Saved by Deportation: An Unknown Odyssey of Polish Jews 2005
Distributed by Alden Films, Box 449, Clarksburg, NJ 08510; 732.462.3522
Produced by Sawomir Grünberg & Robert Podgursky
Directed by Slawomir Grünberg & Robert Podgursky
DVD, color, 79 min.
College - Adult
Holocaust and Genocide Studies, Poland, World War II, History
Date Entered: 03/26/2008
Reviewed by Sheila Intner, Professor Emerita, Graduate School of Library & Information Science, Simmons College GSLIS at Mt. Holyoke, South Hadley, MAIt is not common knowledge that many Poles, both Jews and Christians, were deported to Siberia from Poland to spend the early years of World War II in Russian labor camps or that they were released by the Russians when Hitler invaded Russia. This documentary tells the story of seven Polish-Jewish deportees who escaped the Nazi death camps by virtue of deportation, and who survived the hardships of their detention and its aftermath.

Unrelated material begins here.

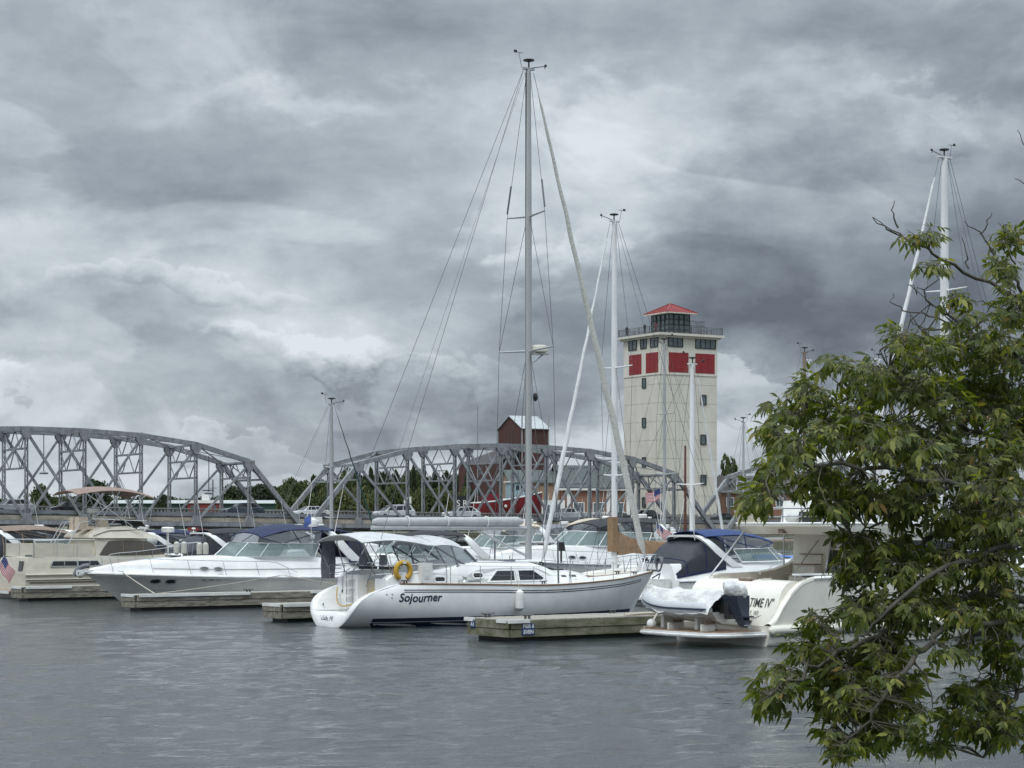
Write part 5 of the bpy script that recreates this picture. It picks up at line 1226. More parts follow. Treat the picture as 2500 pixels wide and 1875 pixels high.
for sd in (-1, 1):
    rec = [(4.05, 1.47), (4.55, 1.63), (5.0, 1.83), (5.3, 1.905), (5.9, 1.925), (7.3, 1.925), (7.85, 1.90), (8.25, 1.78), (8.6, 1.58), (8.72, 1.47), (7.5, 1.43), (6, 1.43)]
    decal('window_recess', rec, cside, sd, RECES, R, off=.008)
    for P in ([(5.62, 1.50), (6.02, 1.84), (6.76, 1.84), (6.74, 1.50)], [(6.96, 1.50), (6.96, 1.84), (7.62, 1.84), (8.08, 1.56), (8.0, 1.50)]):
        decal('cabin_window', P, cside, sd, GLS, R, off=.022, frame=WHT, fw=.045)
    decal('portlight', rrect(5.15, 1.70, .40, .15, .07), cside, sd, GLS, R, off=.022, frame=WHT, fw=.045)
    decal('vent', rrect(4.95, 1.505, .52, .05, .01), cside, sd, GRC2, R, off=.02)
    decal('portlight', rrect(3.42 + .05, 1.56, .02, .02, .005), cside, sd, WHT, R, off=.01) if False else None
    for x in (9.2, 9.72): decal('portlight', rrect(x, 1.57, .26, .13, .05), cside, sd, GLS, R, off=.02, frame=WHT2, fw=.03)
def coside(x, z, sd, o=0.0): b = H.hb(x / L); z0 = H.sh(x / L); u = (z - z0) / (coam(x, sd) - .08 - z0); return (x, sd * (b - .16 - .10 * u + o), z)
for sd in (-1, 1): decal('portlight', rrect(3.35, 1.60, .38, .14, .06), coside, sd, GLS, R, off=.015, frame=WHT, fw=.05)
for x, y, s_ in ((5.9, .2, .5), (7.1, -.5, .45), (9.6, 0, .5)): mb = MB(); mb.box((x, y, H.sh(x / L) + ch(x) + .12), (s_, s_, .05)); mb.build('deck_hatch', GRC2 if x < 9 else GLS, R)
for sd in (-1, 1): mb = MB(); mb.tube([(5.0, sd * 1.22, 2.05), (5.05, sd * 1.22, 2.14), (8.0, sd * 1.1, 2.13), (8.05, sd * 1.1, 2.0)], .016, 5); mb.build('grab_rail', STL, R)
for y in (-.35, -.25, -.15, .15, .3):
    mb = MB(); mb.tube([(4.6, y, 2.17), (6.5, y * 1.2, 2.2), (8.2, y * .6, 2.2)], .012, 4); mb.build('control_line', ROPE if y > -.2 else WIRE, R)
# bimini and dodger
def canopy(name, xa, xb, zc, drop, hw, m, end=.0, n=12):
    rows = []
    for i in range(n):
        u = i / (n - 1); x = xa + (xb - xa) * u; z = zc(u); rows.append([(x, hw(u) * v, z - drop(u) * abs(v) ** 2.2) for v in (-1, -.93, -.75, -.4, 0, .4, .75, .93, 1)])
    mb = MB(); mb.sheet(rows, .03); mb.build(name, m, R, sm=60); return rows
bm = canopy('bimini_top', .45, 3.35, lambda u: 3.12 + .12 * sin(pi * min(1, u * 1.1)) - .06 * u, lambda u: .26 + .05 * u, lambda u: 1.5, GRC)
dg_ = canopy('dodger_top', 3.45, 4.75, lambda u: 3.02 + .1 * sin(pi * (u * .7 + .15)) - .12 * u * u, lambda u: .34, lambda u: 1.38 - .12 * u, GRC)
for sd, c in ((1, 8), (-1, 0)):
    for a, b in (((bm[0][c]), (1.0, sd * 1.45, 1.75)), (bm[3][c], (1.6, sd * 1.5, 1.8)), (bm[8][c], (1.9, sd * 1.5, 1.82)), (bm[8][c], (3.3, sd * 1.6, 1.9)), (bm[11][c], (2.6, sd * 1.6, 1.86))):
        mb = MB(); mb.tube([a, b], .018, 5); mb.build('canopy_frame', STL, R)
    for a, b in ((dg_[0][c], (3.9, sd * 1.45, 2.0)), (dg_[0][c], (4.75, sd * 1.35, 2.05)), (dg_[6][c], (4.4, sd * 1.4, 2.02))):
        mb = MB(); mb.tube([a, b], .03, 5); mb.build('dodger_frame', GRC2, R)
    f = [dg_[11][c], dg_[6][c], (4.9, sd * 1.28, 2.1), (5.35, sd * 1.16, 2.12)]
    mb = MB(); mb.tube([dg_[11][c], (5.4, sd * 1.1, 2.13)], .045, 6); mb.tube([(4.3, sd * 1.42, 2.0), (5.4, sd * 1.12, 2.13)], .05, 6); mb.build('dodger_seam', GRC2, R)
    mb = MB(); mb.loft([[dg_[0][c], dg_[6][c], dg_[11][c]], [(4.0, sd * 1.44, 2.0), (4.8, sd * 1.33, 2.06), (5.38, sd * 1.12, 2.13)]], False); mb.build('dodger_window', VIN, R)
mb = MB(); mb.loft([[dg_[11][k] for k in range(9)], [(5.38, -1.12 + 2.24 * k / 8, 2.16 + .06 * (1 - (k / 4 - 1) ** 2)) for k in range(9)]], False); mb.build('dodger_window', VIN, R)
# grey mesh curtain hanging at the port quarter
rows = [[(.62 + .55 * j / 4, 1.46 - .04 * sin(i * 1.1 + j), 3.0 - i * .235 + .0 * j) for j in range(5)] for i in range(7)]
mb = MB(); mb.sheet(rows, .01); mb.build('mesh_curtain', mat('grey_mesh_cloth', (.12, .125, .15), .85, n=(9, .2, None, (1, 1, 1))), R)
# stern rail, ladder
for sd in (1, -1):
    tp = [(.95, sd * 1.42, 1.5), (.9, sd * 1.42, 2.05), (1.6, sd * 1.56, 2.1), (2.6, sd * 1.72, 2.1), (3.6, sd * 1.85, 2.1)]
    mb = MB(); mb.tube(tp, .018, 6); mb.build('push_pit_rail', STL, R); mb = MB(); mb.tube([(a, b, c - .28) for a, b, c in tp[1:]], .014, 5); mb.build('push_pit_rail', STL, R)
    for p in tp[2:]: mb = MB(); mb.tube([p, (p[0], p[1] + sd * .03, 1.45)], .016, 5); mb.build('stanchion', STL, R)
mb = MB(); mb.tube([(.95, .35, 2.05), (.95, 1.42, 2.05)], .018, 5); mb.build('push_pit_rail', STL, R)
mb = MB()
for y in (.48, .86): mb.tube([(1.28, y, .52), (1.26, y, 1.86), (1.4, y, 1.94)], .02, 5)
lad = mb.build('boarding_ladder', STL, R)
for z in (.75, 1.0, 1.28, 1.58): mb = MB(); mb.box((1.27, .67, z), (.14, .38, .05)); mb.build('ladder_step', WHT2, lad, sm=None)
mb = MB(); N = 14; mb.tube([(.62 + .5 * abs(2 * k / N - 1) ** 2, 1.22 - 2.45 * k / N, .68 + .62 * (2 * k / N - 1) ** 2) for k in range(N + 1)], .024, 5); mb.build('stern_rope', YROPE, R)
# lifelines and pulpit
for sd in (1, -1):
    ts = [3.7, 4.9, 6.2, 7.2, 8.9, 10.2, 11.4, 12.6]; tp = [(x, sd * (H.hb(x / L) - .08), H.sh(x / L) + .66) for x in ts]
    for x, p in zip(ts, tp): mb = MB(); mb.tube([p, (x, p[1], p[2] - .66)], .015, 5); mb.build('stanchion', STL, R)
    mb = MB(); mb.tube(tp, .007, 4); mb.tube([(a, b, c - .32) for a, b, c in tp], .006, 4); mb.build('lifeline', STL, R)
    pl = [(12.6, tp[-1][1], tp[-1][2]), (13.6, sd * .42, H.sh(.95) + .7), (14.35, sd * .14, H.sh(1) + .66)]
    mb = MB(); mb.tube(pl, .018, 6); mb.tube([(14.1, sd * .1, H.sh(1) + .05), (14.35, sd * .14, H.sh(1) + .66)], .016, 5); mb.tube([(13.3, sd * .5, H.sh(.93)), (13.6, sd * .42, H.sh(.95) + .7)], .016, 5); mb.build('bow_pulpit', STL, R)
mb = MB(); mb.tube([(14.0, 0, 1.74), (14.6, 0, 1.7)], .04, 6); mb.tube([(14.42, -.2, 1.42), (14.66, 0, 1.6), (14.42, .2, 1.42)], .03, 5); mb.build('anchor', GRC2, R)
for x in (2.0, 7.7, 13.0):
    for sd in (1, -1): inst('cleat', CLTM, R, (x, sd * (H.hb(x / L) - .15), H.sh(x / L) + .06))
# name on the side
lettering('Sojourner', 1.68, .86, .40, lambda x, z, sd, o: H.side(x, z, sd, o), -1, mat('navy_lettering', (.012, .02, .05), .4), R, shear=.22, sx=.99, bold=.008, wave=lambda a: .012 * sin(a * 6))
lettering('Sojourner', 1.68, .86, .40, lambda x, z, sd, o: H.side(x, z, sd, o), 1, MATS['navy_lettering'], R, shear=.22, sx=.99, flip=True)
for x, z in ((1.25, 1.12), (1.45, 1.12), (1.43, 1.0), (7.75, 1.12), (8.6, 1.13), (8.85, 1.14)): decal('through_hull', ellipse(x, z, .022, .022, 8), H.side, -1, GRC2, R, off=.015)
for sd in (-1, 1): mb = MB(); mb.lathe([(.10, 0), (.07, .05), (.07, .13), (.11, .17), (.06, .2)], (4.3, sd * 1.95, 1.5), 10); mb.build('winch', STL, R); mb = MB(); mb.lathe([(.11, 0), (.08, .05), (.08, .15), (.12, .2), (.06, .23)], (2.3, sd * 1.55, 1.88), 10); mb.build('winch', STL, R)
# rig
mast = rig(R, 8.44, 2.2, 19.97, .105, ALU, L, 4.2, 1.36, 1.72, ((.455 - .03, 1.66), (.70, 1.15)), SAILC, .125, (1.75, 3.33, 3.36, .085), None, 2, wr=.009, bow_x=14.05)
rows = []
for i in range(30):
    u = i / 29; x = 8.15 - 6.35 * u; e = 1 if 0 < i < 29 else .55; k = .012 * sin(i * 2.3); rows.append([(x, (.165 - .03 * u + k) * e * cos(a), 3.57 + (.01 - .02) * u + (.175 - .03 * u) * e * sin(a)) for a in [2 * pi * j / 14 for j in range(14)]])
mb = MB(); mb.loft(rows, True, True, True); mb.build('boom_cover', BCV, R, sm=60)
for u in (.25, .52, .78): mb = MB(); x = 8.15 - 6.35 * u; mb.tube([(x, .175 * cos(a), 3.57 + .187 * sin(a)) for a in [2 * pi * j / 12 for j in range(13)]], .022, 4); mb.build('cover_strap', WHT2, R)
mb = MB(); mb.tube([(8.3, 0, 2.35), (6.2, 0, 3.25)], .05, 7); mb.build('boom_vang', ALU, R)
mb = MB(); mb.tube([(8.325, .0, 3.9), (8.325, 0, 19.85)], .02, 4); mb.build('sail_track', BLKP, R)
rz_ = 9.86
mb = MB(); mb.lathe([(.24, -.14), (.31, -.1), (.32, .02), (.30, .1), (.22, .13)], (8.93, 0, rz_), 14); mb.build('radar_dome', mat('cream_radome', (.62, .61, .52), .4), R)
mb = MB(); mb.box((8.9, 0, rz_ - .19), (.72, .3, .05)); mb.tube([(8.5, 0, rz_ - .55), (8.75, 0, rz_ - .45), (9.1, 0, rz_ - .2)], .025, 5); mb.build('radar_bracket', ALU, R)
for sd in (1, -1):
    for x, z0 in ((8.32, 1.4), (8.95, 1.4)): mb = MB(); mb.tube([(x, sd * 1.97 if x < 8.5 else sd * 1.88, 1.38), (x + (.0 if x < 8.5 else -.02), sd * 1.92 if x < 8.5 else sd * 1.84, 2.9 if x < 8.5 else 2.3)], .035 if x < 8.5 else .02, 6); mb.build('turnbuckle_cover', GRC2 if x < 8.5 else STL, R)
    p0, p1 = Vector((8.32, sd * 1.15, 2.2 + 18 * .70 + .05)), Vector((8.44, sd * .1, 19.87)); mb = MB(); q = p0.lerp(p1, .015); q2 = p0.lerp(p1, .2); mb.tube([p0, q2], .035, 6); mb.build('shroud_cover', GRC2, R)
for i, (x, z) in enumerate(((8.75, 8.1),)): mb = MB(); mb.ball((x, 0, z), (.1, .1, .16), 8, 6); mb.build('deck_light', BLKP, R)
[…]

The program opens at the 58th anniversary celebration of Asher and Shyfra Scharf, two of the deportees, who were wed in Tashkent in 1945. The guests at the party watch the film of the Scharf’s recent trip to Europe and Asia retracing the steps of their wartime journeys. The editors intersperse archival shots from the wartime period, live action interviews with people in each place they visit, and interviews with the other five survivors who shared similar experiences. All now live in the U.S., but took different routes from postwar Europe to this country. Just before the German occupation of Poland, the seven survivors were among hundreds of thousands of Poles selected for deportation by Russian authorities, crowded into railroad cars, and sent north. Later, thinking they were registering to return home, they were sent further into Siberia to work. Now 80 years old, Asher finds the mine where he worked and the barracks in which he lived. Several years later, when the Russian-German peace dissolved, the Poles were released. Anxious to escape the brutal Siberian winters, they set out for Persia and Palestine, but landed instead in Tajikistan and Uzbekistan, where they remained for the rest of the war. Life there was a struggle for everyone, but they experienced no anti-Semitism among their neighbors.
At the end of the war, many deportees made their way back to their Polish homeland, where they were greeted at the border by anti-Semitic violence, including harassment, beatings, and murder, perpetrated by the local population to keep them out. Unable to renew life in Poland, they fled, eventually coming to the U.S.
Technically, the piece is acceptably filmed and edited, with readable subtitles. At times, however, subtitles were missing and Russian dialog was not translated. Some of the seven principals spoke heavily accented English and subtitles would have been welcome for them, also. The insertion of archival photographs and film clips is not always done smoothly, and the cutting between footage taken during the Scharf’s trip and scenes of the guests watching the resulting film is sometimes distracting. Despite these criticisms, however, Saved by Deportation contains valuable testimonies that can enrich academic study of the Holocaust and the World War II period, especially in Poland and the U.S.S.R. It is suitable for college undergraduates as well as interested adults.